Leslie Marmon Silko’s Gardens in the Dunes received more acclaim that the lengthy Almanac of the Dead, and a number of critics, as well as professors and students in higher education, compared the text favorably to her earlier book-length works Ceremony and Storyteller, in terms of both the beauty of the prose and the ultimate positive resolution of the circumstances of the text.

Adolescent Indigo is separated from her Sand Lizard people in the hidden gardens near the Arizona-California border. She spends most of the balance of the novel engaging in compelling discussions of cultural conflict, principally with upper-class Hattie, who views herself initially as Indigo’s savior and form of entrée into mainstream Western culture. Hattie herself is an iconoclastic figure in being a female scholar, in refusing to follow the protocols of academe, and then in marrying Edward, a much older scholar and botanist, but not becoming a mother.

Edward’s defilement of the natural landscape through his foolhardy, greedy scheme concerning citron stock and illegal orchids ultimately destroys his life and his relationship with Hattie. The Grand Tour of Europe that the improbable threesome—Edward, Hattie, Indigo—undertake results in Edward’s arrest in Livorno, Italy, and Indigo’s increasing boredom with the trappings of Western culture. However, a visit to Bath, England, shows Hattie the ancient Celtic gardens that Aunt Bronwyn continues to maintain, and after Hattie later endures physical assault and abandonment in the Arizona desert, humiliation after her husband’s arrest, and the disdain of an embarrassed family, her resolution at the end of the novel to return to Europe shows that she seems to have come to the realization that her spiritual sanctity will be achieved by a deeper understanding of her own cultural background rather than in ministering to others.

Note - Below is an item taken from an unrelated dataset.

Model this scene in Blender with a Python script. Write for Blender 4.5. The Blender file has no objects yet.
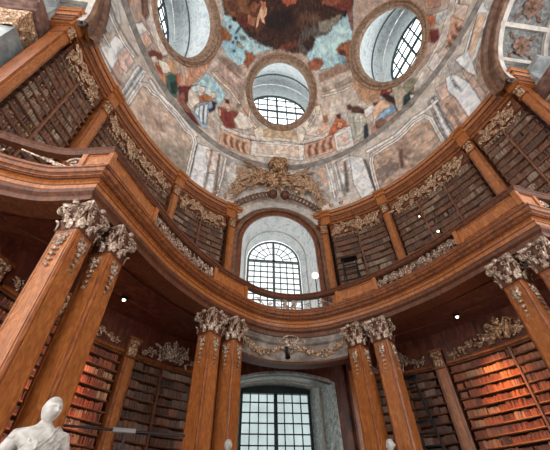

Gardens in the Dunes is especially concerned with how different human cultures manifest different presuppositions and belief systems concerning how to live on, and with, the earth. Even though Indigo is in her early teens and has had virtually no formal education beyond some brief interactions within the Riverside Indian School, her spiritual and subsistence understanding of human life on earth is modeled as a more reasonable mind-set than Edward’s scientific and capitalistic approach or Hattie’s alternately accepting and rejecting attitudes toward Western value systems and norms. As well, there is a recurrent and underlying theme of motherhood and nurturing in the text that is revealed in a number of ways and in multiple cultures. Hattie’s return to Europe at the conclusion of the novel cannot therefore be understood as a failure on her part to understand and live in concert with the geography and spirituality of the New World; instead, it should be seen as her self-actualizing understanding of the manner in which each individual and each culture needs to know its sources of power and where to go for insight and renewal.